Ilya Naymushin/Reuters
In a note on Thursday, John LaForge, head of real asset strategy at Wells Fargo, answered a series of client questions on gold, which have been the "lion's share" of all inquiries.
That's not surprising, given that gold is up 23% this year.
But the better play in gold is platinum, which has gained an equally impressive 21% year-to-date.
"Gold's recent run has made platinum look downright cheap at almost $200 per ounce cheaper," LaForge wrote.
He included the following two charts. The top chart pairs the prices of gold and platinum, while the bottom chart shows the difference, or spread, between gold and platinum prices over time.
When the purple line in the second chart falls below zero, it means platinum is more expensive than gold. Above zero, like it is right now, platinum is cheaper than gold."We believe that this spread difference will close over the coming years, and gold will once again be cheaper than platinum," LaForge wrote. "The ideal investment positioning here is to go long platinum, short gold, or what we call a spread trade."

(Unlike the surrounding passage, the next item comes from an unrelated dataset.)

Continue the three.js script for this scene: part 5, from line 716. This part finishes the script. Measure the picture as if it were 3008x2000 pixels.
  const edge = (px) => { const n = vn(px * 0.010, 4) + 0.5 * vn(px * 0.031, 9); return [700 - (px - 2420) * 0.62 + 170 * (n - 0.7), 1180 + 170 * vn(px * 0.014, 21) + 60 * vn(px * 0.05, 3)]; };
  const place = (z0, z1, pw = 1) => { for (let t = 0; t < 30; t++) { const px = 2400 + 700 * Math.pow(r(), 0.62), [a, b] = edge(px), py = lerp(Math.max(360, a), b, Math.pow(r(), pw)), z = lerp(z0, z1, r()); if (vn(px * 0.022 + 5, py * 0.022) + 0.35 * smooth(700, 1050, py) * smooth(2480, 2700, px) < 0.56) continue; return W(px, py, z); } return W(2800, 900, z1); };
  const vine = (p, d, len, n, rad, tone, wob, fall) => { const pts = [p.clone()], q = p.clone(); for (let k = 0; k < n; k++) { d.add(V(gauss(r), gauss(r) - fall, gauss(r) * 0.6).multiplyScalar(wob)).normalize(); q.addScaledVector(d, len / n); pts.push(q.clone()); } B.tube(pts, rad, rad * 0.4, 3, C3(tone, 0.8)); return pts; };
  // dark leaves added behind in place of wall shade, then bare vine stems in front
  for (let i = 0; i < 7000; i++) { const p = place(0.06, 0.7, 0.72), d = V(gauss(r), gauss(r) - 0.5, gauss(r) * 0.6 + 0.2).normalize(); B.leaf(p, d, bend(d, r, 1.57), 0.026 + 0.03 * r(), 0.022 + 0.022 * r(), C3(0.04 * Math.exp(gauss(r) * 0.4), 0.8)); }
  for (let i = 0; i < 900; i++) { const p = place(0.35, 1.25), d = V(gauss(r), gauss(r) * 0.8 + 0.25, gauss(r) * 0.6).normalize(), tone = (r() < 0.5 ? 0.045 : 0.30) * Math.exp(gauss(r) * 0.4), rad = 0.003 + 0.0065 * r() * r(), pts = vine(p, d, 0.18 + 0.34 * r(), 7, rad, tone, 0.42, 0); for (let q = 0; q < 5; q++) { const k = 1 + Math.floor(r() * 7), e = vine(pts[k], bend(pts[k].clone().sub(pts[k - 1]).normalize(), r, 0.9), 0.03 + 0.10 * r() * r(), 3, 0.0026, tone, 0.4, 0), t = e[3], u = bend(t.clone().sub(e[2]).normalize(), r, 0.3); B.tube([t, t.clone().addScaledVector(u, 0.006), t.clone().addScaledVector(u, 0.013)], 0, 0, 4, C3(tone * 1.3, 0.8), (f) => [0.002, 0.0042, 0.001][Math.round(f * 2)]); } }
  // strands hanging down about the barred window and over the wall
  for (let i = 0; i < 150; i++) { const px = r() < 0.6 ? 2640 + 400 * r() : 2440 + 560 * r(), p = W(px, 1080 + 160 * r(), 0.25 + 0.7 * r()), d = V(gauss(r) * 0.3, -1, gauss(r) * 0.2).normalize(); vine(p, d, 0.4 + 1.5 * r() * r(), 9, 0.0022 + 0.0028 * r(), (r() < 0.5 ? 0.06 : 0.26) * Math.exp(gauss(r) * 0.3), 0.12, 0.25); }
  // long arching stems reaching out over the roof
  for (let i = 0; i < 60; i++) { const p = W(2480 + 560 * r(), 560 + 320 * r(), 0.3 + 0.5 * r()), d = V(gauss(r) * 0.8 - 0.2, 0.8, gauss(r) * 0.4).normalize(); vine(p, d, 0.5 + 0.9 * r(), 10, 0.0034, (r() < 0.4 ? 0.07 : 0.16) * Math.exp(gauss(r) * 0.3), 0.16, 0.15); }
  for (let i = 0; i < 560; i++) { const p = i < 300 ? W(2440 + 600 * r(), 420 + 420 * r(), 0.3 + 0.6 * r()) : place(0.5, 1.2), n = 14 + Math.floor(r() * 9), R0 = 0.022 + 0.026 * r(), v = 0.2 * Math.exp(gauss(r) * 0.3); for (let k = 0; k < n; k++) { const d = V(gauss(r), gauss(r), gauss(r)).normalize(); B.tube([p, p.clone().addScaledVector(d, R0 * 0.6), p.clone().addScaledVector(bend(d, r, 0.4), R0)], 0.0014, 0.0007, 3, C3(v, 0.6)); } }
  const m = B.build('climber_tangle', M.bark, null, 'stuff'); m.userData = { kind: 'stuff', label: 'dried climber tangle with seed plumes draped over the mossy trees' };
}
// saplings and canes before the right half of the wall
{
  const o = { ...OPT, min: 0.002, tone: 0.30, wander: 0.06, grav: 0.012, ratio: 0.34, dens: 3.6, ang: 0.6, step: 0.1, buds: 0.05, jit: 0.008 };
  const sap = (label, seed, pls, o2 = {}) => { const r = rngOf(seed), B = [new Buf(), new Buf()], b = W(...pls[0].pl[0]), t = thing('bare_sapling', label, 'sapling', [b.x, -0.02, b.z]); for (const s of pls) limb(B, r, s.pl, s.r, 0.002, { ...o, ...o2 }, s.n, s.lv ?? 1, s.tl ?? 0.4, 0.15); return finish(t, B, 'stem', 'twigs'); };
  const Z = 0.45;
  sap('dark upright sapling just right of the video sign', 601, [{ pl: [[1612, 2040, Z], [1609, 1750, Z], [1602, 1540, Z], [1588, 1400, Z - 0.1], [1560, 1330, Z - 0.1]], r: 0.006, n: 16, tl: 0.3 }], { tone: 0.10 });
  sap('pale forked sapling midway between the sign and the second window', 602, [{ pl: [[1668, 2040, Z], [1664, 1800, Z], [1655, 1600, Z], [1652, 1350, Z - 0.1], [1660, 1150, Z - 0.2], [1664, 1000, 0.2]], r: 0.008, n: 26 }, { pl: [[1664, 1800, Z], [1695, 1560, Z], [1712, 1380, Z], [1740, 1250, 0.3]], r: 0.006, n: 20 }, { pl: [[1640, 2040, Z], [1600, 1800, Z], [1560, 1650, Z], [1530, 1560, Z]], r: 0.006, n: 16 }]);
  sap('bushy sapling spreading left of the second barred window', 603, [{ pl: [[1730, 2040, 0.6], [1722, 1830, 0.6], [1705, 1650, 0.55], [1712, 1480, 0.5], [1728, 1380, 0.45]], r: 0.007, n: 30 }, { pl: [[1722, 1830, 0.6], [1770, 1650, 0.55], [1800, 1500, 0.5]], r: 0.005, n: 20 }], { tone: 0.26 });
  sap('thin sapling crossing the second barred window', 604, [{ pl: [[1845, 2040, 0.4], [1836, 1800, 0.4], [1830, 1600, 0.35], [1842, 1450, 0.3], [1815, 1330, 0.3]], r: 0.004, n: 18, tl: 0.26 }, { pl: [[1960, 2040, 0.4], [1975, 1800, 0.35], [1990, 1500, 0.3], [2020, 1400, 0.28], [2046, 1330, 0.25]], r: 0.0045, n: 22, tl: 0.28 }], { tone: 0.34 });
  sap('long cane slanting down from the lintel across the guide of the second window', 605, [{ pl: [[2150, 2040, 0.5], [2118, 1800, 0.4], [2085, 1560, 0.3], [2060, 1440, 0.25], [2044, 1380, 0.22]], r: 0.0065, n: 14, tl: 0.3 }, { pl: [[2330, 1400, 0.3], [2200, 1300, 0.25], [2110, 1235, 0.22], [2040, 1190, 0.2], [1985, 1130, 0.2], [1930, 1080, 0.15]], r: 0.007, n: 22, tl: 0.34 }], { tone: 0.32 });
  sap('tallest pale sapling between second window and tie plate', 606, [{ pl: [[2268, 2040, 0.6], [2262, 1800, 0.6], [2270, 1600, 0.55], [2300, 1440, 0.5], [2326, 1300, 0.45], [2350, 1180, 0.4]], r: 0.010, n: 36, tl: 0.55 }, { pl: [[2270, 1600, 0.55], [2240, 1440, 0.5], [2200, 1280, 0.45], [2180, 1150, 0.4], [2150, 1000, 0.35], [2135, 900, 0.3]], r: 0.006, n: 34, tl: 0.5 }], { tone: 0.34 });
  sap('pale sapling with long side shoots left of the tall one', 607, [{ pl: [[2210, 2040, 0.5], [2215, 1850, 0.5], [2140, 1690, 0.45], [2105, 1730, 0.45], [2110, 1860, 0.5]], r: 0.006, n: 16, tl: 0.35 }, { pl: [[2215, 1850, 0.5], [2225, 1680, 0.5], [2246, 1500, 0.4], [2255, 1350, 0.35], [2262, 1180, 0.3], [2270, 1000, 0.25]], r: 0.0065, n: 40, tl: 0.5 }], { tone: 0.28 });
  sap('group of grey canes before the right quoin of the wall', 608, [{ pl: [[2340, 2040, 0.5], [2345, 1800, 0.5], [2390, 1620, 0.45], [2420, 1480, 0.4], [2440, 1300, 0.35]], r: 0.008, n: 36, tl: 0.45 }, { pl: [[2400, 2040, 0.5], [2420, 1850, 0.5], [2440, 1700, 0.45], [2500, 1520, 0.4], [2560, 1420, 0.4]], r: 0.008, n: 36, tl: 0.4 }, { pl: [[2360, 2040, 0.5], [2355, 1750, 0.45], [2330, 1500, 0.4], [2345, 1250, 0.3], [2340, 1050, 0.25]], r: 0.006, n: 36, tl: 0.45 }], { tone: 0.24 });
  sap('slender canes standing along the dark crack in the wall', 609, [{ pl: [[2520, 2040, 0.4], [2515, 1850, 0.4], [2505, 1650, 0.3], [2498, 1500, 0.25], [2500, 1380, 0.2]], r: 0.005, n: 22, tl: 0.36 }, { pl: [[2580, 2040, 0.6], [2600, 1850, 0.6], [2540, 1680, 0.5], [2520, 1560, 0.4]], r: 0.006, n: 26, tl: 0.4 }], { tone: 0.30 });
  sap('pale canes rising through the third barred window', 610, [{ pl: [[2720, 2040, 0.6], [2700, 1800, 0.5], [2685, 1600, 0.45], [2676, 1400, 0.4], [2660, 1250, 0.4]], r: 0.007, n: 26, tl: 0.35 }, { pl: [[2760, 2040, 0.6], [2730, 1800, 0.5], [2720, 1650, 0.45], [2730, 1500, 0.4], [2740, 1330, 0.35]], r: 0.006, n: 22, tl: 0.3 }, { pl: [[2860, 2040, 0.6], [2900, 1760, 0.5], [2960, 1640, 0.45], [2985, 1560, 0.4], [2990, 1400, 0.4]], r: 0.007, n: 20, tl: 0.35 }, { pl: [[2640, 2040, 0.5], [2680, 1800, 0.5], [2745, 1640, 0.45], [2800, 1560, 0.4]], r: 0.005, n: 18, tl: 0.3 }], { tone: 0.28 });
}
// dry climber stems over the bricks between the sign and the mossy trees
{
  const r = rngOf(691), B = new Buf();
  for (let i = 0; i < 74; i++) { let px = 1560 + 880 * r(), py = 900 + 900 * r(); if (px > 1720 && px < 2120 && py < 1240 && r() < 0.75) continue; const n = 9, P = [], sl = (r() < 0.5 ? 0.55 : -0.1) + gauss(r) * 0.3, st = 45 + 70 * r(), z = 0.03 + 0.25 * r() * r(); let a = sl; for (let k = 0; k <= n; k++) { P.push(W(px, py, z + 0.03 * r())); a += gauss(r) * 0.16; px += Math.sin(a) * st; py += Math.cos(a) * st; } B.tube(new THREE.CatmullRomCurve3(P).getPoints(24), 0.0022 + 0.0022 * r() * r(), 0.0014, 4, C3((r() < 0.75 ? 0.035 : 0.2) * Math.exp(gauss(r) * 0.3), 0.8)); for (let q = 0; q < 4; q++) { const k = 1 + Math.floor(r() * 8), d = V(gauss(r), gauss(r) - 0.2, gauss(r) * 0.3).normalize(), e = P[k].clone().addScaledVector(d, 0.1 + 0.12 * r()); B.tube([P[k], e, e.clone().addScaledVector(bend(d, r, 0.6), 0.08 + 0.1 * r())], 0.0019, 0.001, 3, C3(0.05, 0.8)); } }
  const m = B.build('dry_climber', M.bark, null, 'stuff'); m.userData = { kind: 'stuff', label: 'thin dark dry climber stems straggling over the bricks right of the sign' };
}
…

Investors who bet only on higher platinum prices could be burned because a drop in gold could drag platinum with it, LaForge said.
He does not think clients should buy more gold today, with prices near $1,350 per ounce. That's because like other commodities, gold could eventually capitulate to the so-called bear super-cycle that has taken over other commodities.
Gold is likely to drop to $1,050, the low reached in December 2015, LaForge said.
"We believe that gold should be owned in a portfolio, but for long-term strategic buyers looking to accumulate, we believe that better entry points will be seen in the next few years," LaForge wrote.